We begin with the same three assumptions as before: in a very small time intervals (of length \(\delta t\)) the number of events is Bernoulli with \(p=\lambda\delta t\), and counts in disjoint time intervals are independent.

Next, consider the probability of zero events in the time interval \((0, t+\delta t)\). This is equal the probability of no events in \((0,t)\) and no events in \((t, t+\delta t)\), two disjoint time intervals. We can write this probability as \[P(0; t+\delta t) = P(0;t)(1-\lambda \delta t)\] using the fact the probability in the second, small interval is Bernoulli. Rewrite this as \[\frac{P(0;t+\delta t)-P(0;t)}{\delta t} = -\lambda P(0;t),\] and, taking limits as \(\delta t \rightarrow 0\) we obtain the separable ODE \[\frac{dP(0;t)}{dt} - \lambda P(0;t).\] Integrating both sides we find \[P(0;t) = Ce^{-\lambda t}\] for a constant \(C>0\). The ``initial condition” says \(P(0;0) = 1\) because no events can happen in a time interval of length zero, which implies \(C=1\).

So far we have found the probability of zero events in time interval \((0,t)\). What about generalizing this to \(n\) events? Use the same technique and represent the interval \((0, t+\delta t)\) as the union of \((0,t)\) and \((t, t+\delta t)\). For the probability there are \(n\) events in time \((0,t+\delta t)\) there are two possibilities: \(n-1\) events in \((0,1)\) and \(1\) in \((t, t+\delta t)\) or \(n\) events in \((0,t)\) and none in \((t, t+\delta t)\) and this happens with probability \[P(n;t+\delta t) = P(n;t)(1-\lambda \delta t) + P(n-1;t)\lambda\delta t.\] Again, taking the limit as \(\delta t \rightarrow 0\) we obtain the ODE \[\frac{d P(n;t)}{dt} + \lambda P(n;t) = \lambda P(n-1;t).\] The ``integrating factor” approach can be used to solve this ODE. The goal is to find a function \(g(t)\) such that \[g(t)\left\{\frac{d P(n;t)}{dt} + \lambda P(n;t)\right\} = \frac{d}{dt}\{g(t)P(n;t)\}.\] A little intuition suggests \(e^{\lambda t}\), which works. We have \[\frac{d}{dt}\{e^{\lambda t}P(n;t)\} = \lambda e^{\lambda t}P(n-1;t).\] Plugging in \(n=1\) we see that \[\frac{d}{dt}\{e^{\lambda t}P(1;t)\} = \lambda e^{\lambda t}P(0;t) = \lambda e^{\lambda t}e^{-\lambda t} = \lambda.\] And, integrating both sides above we get \[e^{\lambda t}P(1;t) = \lambda t + C,\] where \(C = 0\) is implied by the fact \(P(1;0) = 0\), the chance of 1 count in no time is zero.
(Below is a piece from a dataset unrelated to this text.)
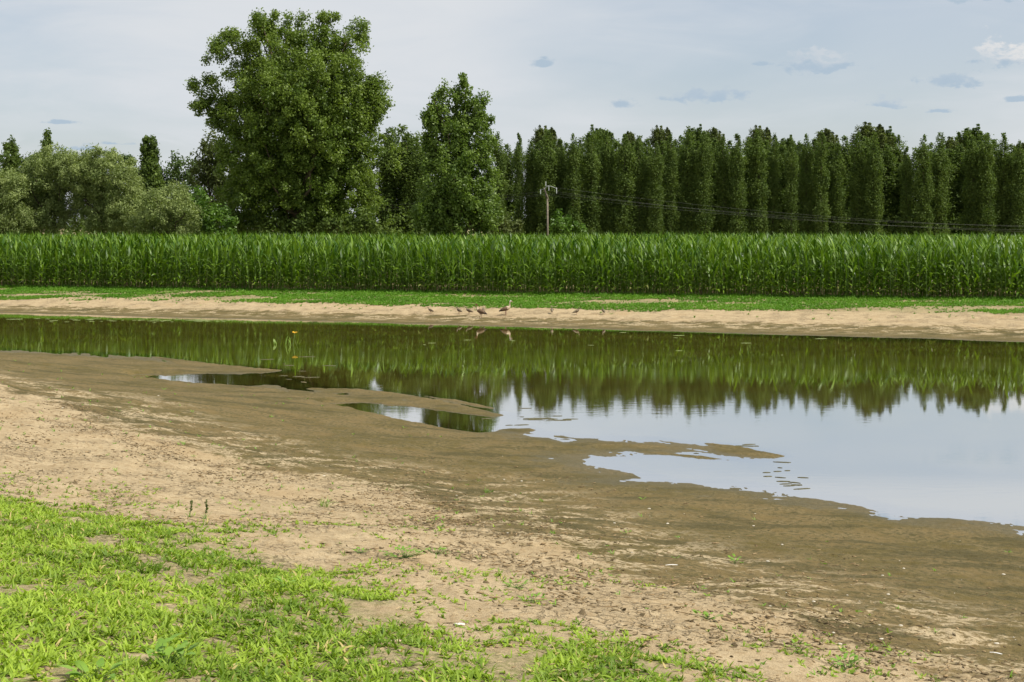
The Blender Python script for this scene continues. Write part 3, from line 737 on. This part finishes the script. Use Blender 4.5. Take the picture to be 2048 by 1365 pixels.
def rows(r0, r1, sp, dx, halfw):
    X = []; Y = []
    for r in range(r0, r1):
        hw = halfw + r * .3
        x = np.arange(-hw, hw, dx); x = x + rng.normal(size=len(x)) * .04
        y = lin(x, cfx, cfy) + r * sp + rng.normal(size=len(x)) * .05
        k = (y < 107) | (r < 3); X.append(x[k]); Y.append(y[k])
    return np.concatenate(X), np.concatenate(Y)
X1, Y1 = rows(1, 9, .75, .17, 33)
# ends of the front row outside the picture
xe = np.concatenate([np.arange(-33, -27.3, .17), np.arange(23.8, 33, .17)]); X1 = np.append(X1, xe); Y1 = np.append(Y1, lin(xe, cfx, cfy))
n = len(X1)
me = scatter(fullb, X1, Y1, base_h(X1, Y1), rng.uniform(.86, 1.08, n), rng.uniform(0, 6.28, n), rng.integers(0, NC, n), 'corn_field', M['leaf_corn'])
tag(obj('corn_field', me), 'dense green corn standing behind the front row', 'corn field', kind='stuff')
X2, Y2 = rows(9, 60, .75, .24, 36)
n = len(X2)
me = scatter(farb, X2, Y2, np.full(n, .74), rng.uniform(.88, 1.08, n) * (.97 + .07 * fbm(X2 * .15, Y2 * .15, 70)), rng.uniform(0, 6.28, n), rng.integers(0, NC, n), 'corn_field', M['leaf_corn'])
tag(obj('corn_field', me), 'tops of the corn stretching back to the tree line', 'corn field', kind='stuff')
# a pale bent stalk standing out in the weeds
hx, hy, hz = hit(1856, 598)
b = Bag(); rg = np.random.default_rng(5)
for k in range(4): corn_leaf(b, (.05 * k, 0, .2 + .14 * k), k * 2.4, .4, .06, 1.0, 1.8, rg, tint=.85)
r = empty('corn_stalk', (hx, hy, hz)); tag(r, 'pale leaning young corn stalk alone in the weeds at the right', 'corn stalk')
obj('leaves', b.mesh('leaves', M['leaf_corn'], True), r)
b = Bag(); b.tube([(-.12, 0, 0), (0, 0, .25), (.18, 0, .8)], [.02, .016, .008], 6); obj('stalk', b.mesh('stalk', M['shell'], True), r)

# ------------------------------------------------------------------ grass and weeds
def blades(X, Y, Z, L, Wd, rg, tint, seg=3, n_per=6, spread=.6, elev=(.5, 1.3)):
    """tufts of arching leaves"""
    N = len(X) * n_per
    x = np.repeat(X, n_per); y = np.repeat(Y, n_per); z = np.repeat(Z, n_per); l = np.repeat(L, n_per) * rg.uniform(.45, 1.15, N)
    az = rg.uniform(0, 6.283, N); el = rg.uniform(elev[0], elev[1], N); dr = rg.uniform(.2, 1.3, N)
    x = x + np.cos(az) * l * .12; y = y + np.sin(az) * l * .12
    ks = np.linspace(0, 1, seg + 1); P = []
    cx, cy, cz = x.copy(), y.copy(), z.copy()
    side = np.stack([-np.sin(az), np.cos(az), rg.normal(size=N) * .5], 1); side /= np.linalg.norm(side, axis=1)[:, None]
    w = np.repeat(Wd, n_per) * rg.uniform(.7, 1.2, N); out = []
    prof = np.interp(ks, [0, .35, .75, 1], [.6, 1, .65, .04])
    for i, k in enumerate(ks):
        c = np.stack([cx, cy, cz], 1); s = side * (w * prof[i] * .5)[:, None]
        out.append(c - s); out.append(c + s)
        e = el - dr * k; st = l / seg
        cx = cx + np.cos(e) * np.cos(az) * st; cy = cy + np.cos(e) * np.sin(az) * st; cz = cz + np.sin(e) * st
    v = np.stack(out, 1).reshape(-1, 3); m_ = 2 * (seg + 1)
    q = np.array([[2 * i, 2 * i + 1, 2 * i + 3, 2 * i + 2] for i in range(seg)])
    f = (q[None] + (np.arange(N) * m_)[:, None, None]).reshape(-1, 4)
    ti = np.clip(np.repeat(tint, n_per) + rg.uniform(-.22, .22, N), 0, .92); ti = np.where(rg.random(N) < .035, 1.0, ti)
    return v, f, np.repeat(ti, m_)
rg = np.random.default_rng(301)
N0 = 140000
d = rg.uniform(3.6, 17, N0) ; d = np.sort(d); rat = rg.uniform(-.50, .30, N0)
x = rat * d; y = d
keepw = rg.random(N0) < np.clip(d / 17 * 1.0, .22, 1)
x, y = x[keepw], y[keepw]
sg = sdf(np.stack([x, y], 1), GRASS)
dens = sstep(sg + (fbm(x * 1.6, y * 1.6, 51) - .5) * 1.7, -.35, .75)
bare = sstep(fbm(x * 3.2, y * 3.2, 53, 3), .55, .63) * .93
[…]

So far, we have found \(P(0;t) = e^{-\lambda t}\) and \(P(1;t) = \lambda t e^{-\lambda t}\). For general \(n\), the idea is to repeat this argument inductively, assuming \(P(n;t) = \frac{(\lambda t)^n e^{-\lambda t}}{n!}\). For the inductive step, we need only show that assuming the above will show \(P(n+1;t) = \frac{(\lambda t)^{n+1} e^{-\lambda t}}{(n+1)!}\) and we’re done. This follows from the differential equation: \[\frac{d}{dt}\left\{e^{\lambda t}P(n+1;t)\right\} = \lambda e^{\lambda t}P(n;t) = \lambda e^{\lambda t} \frac{(\lambda t)^n e^{-\lambda t}}{n!} = \lambda \frac{(\lambda t)^n}{n!}.\] Integrating both sides we obtain \[e^{\lambda t}P(n+1;t) = \frac{(\lambda t)^{n+1}}{(n+1)!}+C\] where, again, \(C=0\) follows from \(P(n+1;0) = 0\). Therefore, solving for \(P(n+1;t)\) we obtain \[P(n+1;t) = \frac{(\lambda t)^{n+1}e^{-\lambda t}}{(n+1)!}\] as claimed.